Shareholders of Israeli energy company Delek Drilling have agreed to invest in the East Mediterranean Gas Company (EMG), the owner of the pipeline linking gas fields in Israel to Egyptian export terminals, Interfax Global Energy reports.

Delek, along with its Texas-based partner Noble Energy, will invest $200 million to buy a 37% stake in EMG. This would make the consortium the largest voting bloc in the company, paving the way for them to pass a motion allowing them to use the pipeline.

The consortium has been negotiating to buy the rights to use EMG’s pipeline in order to carry out the $15 billion deal signed with Egyptian company Dolphinus Holdings earlier in 2018.

Under the agreement, the Israeli consortium will sell 64 billion cubic feet (bcf) – 3.5 – 4 billion cubic meters per year – of natural gas to Dolphinus from their Leviathan and Tamar fields.
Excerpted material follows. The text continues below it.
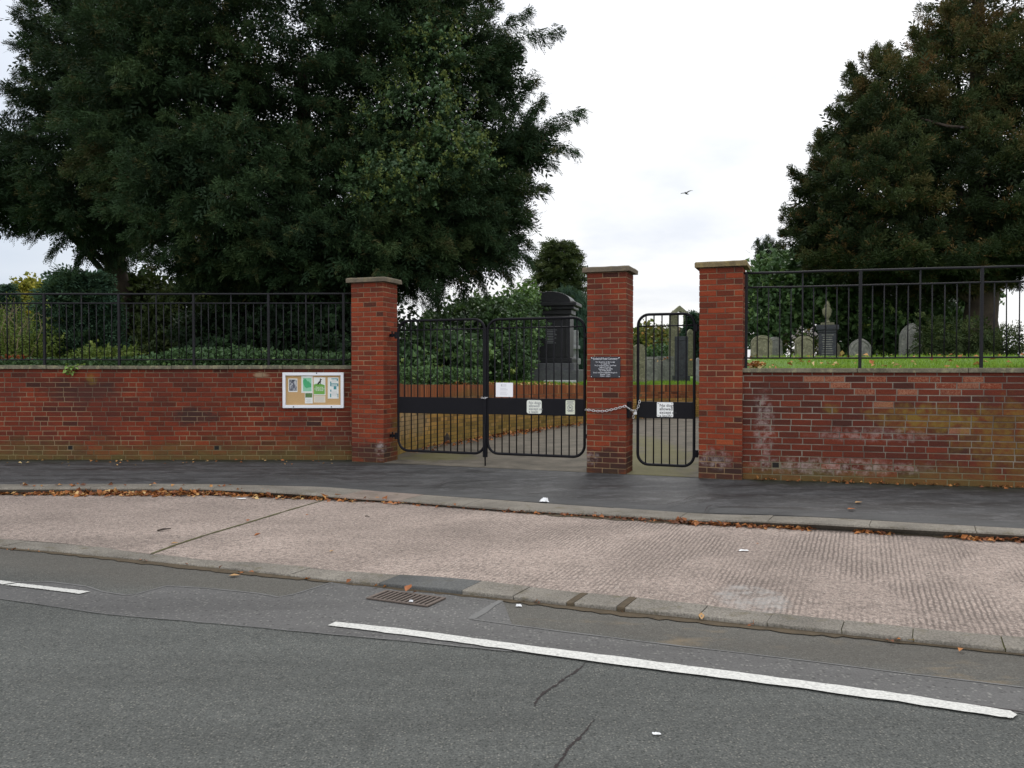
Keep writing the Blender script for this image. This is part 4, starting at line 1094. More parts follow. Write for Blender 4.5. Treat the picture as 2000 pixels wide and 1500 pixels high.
# ------------------------------------------------------------------ notices
def board_on_gate(name, label, cat, x0, y0, x1, y1, d, mat, r, thick=0.004, holes=False):
    """thin plate on the gate face between two picture corners"""
    a, b = hit(x0, y1, GO + GN * d, GN), hit(x1, y0, GO + GN * d, GN)
    u0, u1, z0, z1 = gu(a), gu(b), a.z, b.z
    o = empty(name, GW((u0 + u1) / 2, z0, d), label, cat)
    poly = []
    for (cu, cz, a0) in ((u1 - r, z0 + r, -90), (u1 - r, z1 - r, 0), (u0 + r, z1 - r, 90), (u0 + r, z0 + r, 180)):
        for i in range(5):
            an = math.radians(a0 + 90 * i / 4); poly.append((cu + r * math.cos(an), cz + r * math.sin(an)))
    mb = MB(); mb.prism(poly, lambda a_, b_, c_: GW(a_, b_, d + c_), 0, thick); mb.build('plate', mat, o)
    if holes:
        mb = MB()
        for (hu, hz) in ((u0 + .018, z0 + .018), (u1 - .018, z0 + .018), (u0 + .018, z1 - .018), (u1 - .018, z1 - .018)):
            mb.tube([GW(hu, hz, d), GW(hu, hz, d + thick + .003)], .006, 8)
        mb.build('screw', 'black_paint', o)
    return o, u0, u1, z0, z1
DG = ['No dogs', 'allowed', 'except on', 'a leash']
o, u0, u1, z0, z1 = board_on_gate('notice', 'square white sign reading No dogs allowed, on the narrow side gate', 'sign', 1283, 786, 1315, 814, 0.018, 'sign_white', 0.012, holes=True)
sz = 0.058
text_mesh(DG, lambda a, b, c: GW(u0 + .036 + a, z1 - .062 + b, .018 + .004 + c), sz, 'ink', 'lettering', o, leading=0.83)
o, u0, u1, z0, z1 = board_on_gate('notice', 'faded white sign reading No dogs allowed, on the double gate panel', 'sign', 1029, 781.5, 1058, 807.5, 0.018, 'sign_old', 0.03)
text_mesh(DG, lambda a, b, c: GW(u0 + .032 + a, z1 - .058 + b, .018 + .004 + c), 0.053, 'ink_faded', 'lettering', o, leading=0.83)
o, u0, u1, z0, z1 = board_on_gate('notice', 'small upright cream sign with a round no dogs emblem, on the double gate', 'sign', 1105, 782, 1123, 809, 0.018, 'sign_cream', 0.010)
cu = (u0 + u1) / 2; cz = z0 + (z1 - z0) * 0.48
mb = MB(); mb.tube([GW(cu + .038 * math.cos(a * math.pi / 12), cz + .038 * math.sin(a * math.pi / 12), .0225) for a in range(24)], 0.004, 6, closed=True)
mb.tube([GW(cu - .027, cz + .027, .023), GW(cu + .027, cz - .027, .023)], 0.004, 6)
mb.build('ring', 'ink_faded', o)
dog = [(-.020, -.020), (-.016, .002), (-.022, .012), (-.014, .008), (.008, .008), (.012, .018), (.024, .014), (.020, .008), (.016, .002), (.014, -.020), (.010, -.020), (.009, -.004), (-.010, -.006), (-.014, -.020)]
mb = MB(); mb.prism([(cu + a, cz + b) for a, b in dog], lambda a, b, c: GW(a, b, .0222 + c), 0, .001); mb.build('emblem', 'ink_faded', o)
mb = MB()
for k, (zz_, wd) in enumerate(((z1 - .020, .10), (z1 - .038, .085), (z1 - .056, .11), (z0 + .050, .10), (z0 + .036, .07))):
    mb.box(GW(cu - wd / 2, zz_, .0221), GD * wd, GN * .001, Vector((0, 0, .008)))
mb.build('lettering', 'ink_faded', o)
o, u0, u1, z0, z1 = board_on_gate('paper_notice', 'white paper notice tied to the bars of the double gate', 'notice', 968.5, 747.5, 1002, 775, 0.014, 'paper', 0.003, 0.002)
mb = MB()
for k in range(12):
    zz_ = z1 - .028 - k * .014; a = u0 + (.085 if k < 4 else .07); wd = (u1 - u0) * (0.30 if k < 3 else R.uniform(.30, .48))
    if k in (3, 7): continue
    mb.box(GW(a, zz_, .0161), GD * wd, GN * .0006, Vector((0, 0, .0035)))
mb.box(GW(u0 + .082, z1 - .055, .0161), GD * .012, GN * .0008, Vector((0, 0, .028)))
mb.build('lettering', 'ink_grey', o)

# name plaque on the middle pier
PF = PIER['M'][0]
def FWp(u, z, d): return Vector((PF.x, PF.y, 0)) + GD * u + GN * d + Vector((0, 0, z))
a, b = hit(1153.6, 737.5, PF, GN), hit(1212, 696.5, PF, GN)
u0, u1, z0, z1 = (a - PF).dot(GD), (b - PF).dot(GD), a.z, b.z
plq = empty('name_plaque', FWp((u0 + u1) / 2, z0, 0), 'black cemetery name plaque with white lettering, on the middle pier', 'plaque')
mb = MB(); mb.box(FWp(u0, z0, .004), GD * (u1 - u0), GN * .010, Vector((0, 0, z1 - z0))); mb.build('plate', 'plaque_black', plq, bevel=0.002)
lines = ['* Eccleshall Road Cemetery *', 'For Enquiries at the Lodge', 'or apply to', 'The Crematorium Office, Tixall Road', 'Stafford ST18 0XZ', 'Telephone 01785 242594', 'Fax 01785 240594', 'E-mail crematorium@staffordbc.gov.uk', 'Monday - Friday', '9.00am - 5.00pm']
W_ = u1 - u0
wds = [W_ * .92, W_ * .64, W_ * .30, W_ * .72, W_ * .38, W_ * .48, W_ * .38, W_ * .80, W_ * .34, W_ * .34]
szs = [0.040] + [0.024] * 9
text_mesh(lines, lambda a, b, c: FWp((u0 + u1) / 2 + a, z1 - .040 + b, .0142 + c), szs, 'plaque_letter', 'lettering', plq, 'CENTER', 1.02, 0.0006, wds)
mb = MB()
for hu, hz in ((u0 + .014, z0 + .014), (u1 - .014, z0 + .014), (u0 + .014, z1 - .014), (u1 - .014, z1 - .014)): mb.tube([FWp(hu, hz, .012), FWp(hu, hz, .018)], .006, 8)
mb.build('screw', 'chain_steel', plq)

# ------------------------------------------------------------------ chains
def chain(label, pts, link=0.046, r=0.0042):
    pa = Path(pts); o = None; mb = MB(); u = 0; k = 0
    while u + link * .7 < pa.len:
        c, t, _ = pa.at(u + link * .35)
        a = t.orthogonal().normalized(); b = t.cross(a)
        if k % 2: a, b = b, -a
        e = a * math.cos(.5) + b * math.sin(.5)
        ring = []
        for i in range(12):
            an = 2 * math.pi * i / 12
            ring.append(c + t * math.cos(an) * link * .5 + e * math.sin(an) * link * .30)
        mb.tube(ring, r, 5, closed=True)
        u += link * .70; k += 1
    return tag(mb.build('chain', 'chain_steel', None, Vector(pts[len(pts) // 2]), smooth=True), label, 'chain')
ft = lambda x, y: hit(x, y, PF + GN * .022, GN)
pts = [GW(uB + .02, GP(1143, 800).z, .05), ft(1148, 800.5), ft(1165, 803), ft(1182, 803), ft(1200, 799), ft(1212, 795.5), ft(1222, 793)]
corner = Ms + GN * .025 + GD * .03; c1 = Vector((corner.x, corner.y, ft(1224, 795).z - .01))
c2 = Ms + GB * .10 + GD * .045; c2 = Vector((c2.x, c2.y, .88))
pts += [c1, c2, GW(uC - .03, .865, .035), GW(uC + .005, .90, .04), GW(uC + .03, 1.0, .035), GW(uC + .045, 1.015, .0)]
chain('slack steel chain hanging across the middle pier to the side gate', pts)
chain('loose tail of steel chain hanging below the padlock at the side gate', [GW(uC - .05, .865, .045), GW(uC - .055, .78, .045), GW(uC - .05, .74, .045)])
tb = MB(); tb.box(GW(uC - .045, .815, .035), GD * .042, GN * .02, Vector((0, 0, .038)))
pad = empty('padlock', GW(uC - .02, .815, .045), 'small steel padlock joining the chain ends at the side gate', 'padlock')
tb.build('body', 'chain_steel', pad, bevel=0.004)
tb = MB(); tb.tube([GW(uC - .036, .850, .045), GW(uC - .036, .868, .045), GW(uC - .024, .880, .045), GW(uC - .012, .868, .045), GW(uC - .012, .850, .045)], .0035, 6); tb.build('shackle', 'chain_steel', pad, smooth=True)
chain('short steel chain looped round the meeting bars of the double gate', [GW(uM - .075, 1.022, .03), GW(uM - .03, 1.014, .055), GW(uM + .0, 1.02, .05), GW(uM + .045, 1.03, .03)], 0.04, .004)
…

Delek expects to close the deal with EMG’s shareholders in the next few weeks, a company spokesperson told Interfax Natural Gas Daily.

Interfax Global Energy analysts noted the decrease in Delek share prices following rumors that Italian oil major Eni had discovered another large gas field off Egypt’s north Sinai coast.

However, Eni’s CEO denied the existence of the so-called Noor gas field in a statement on June 2.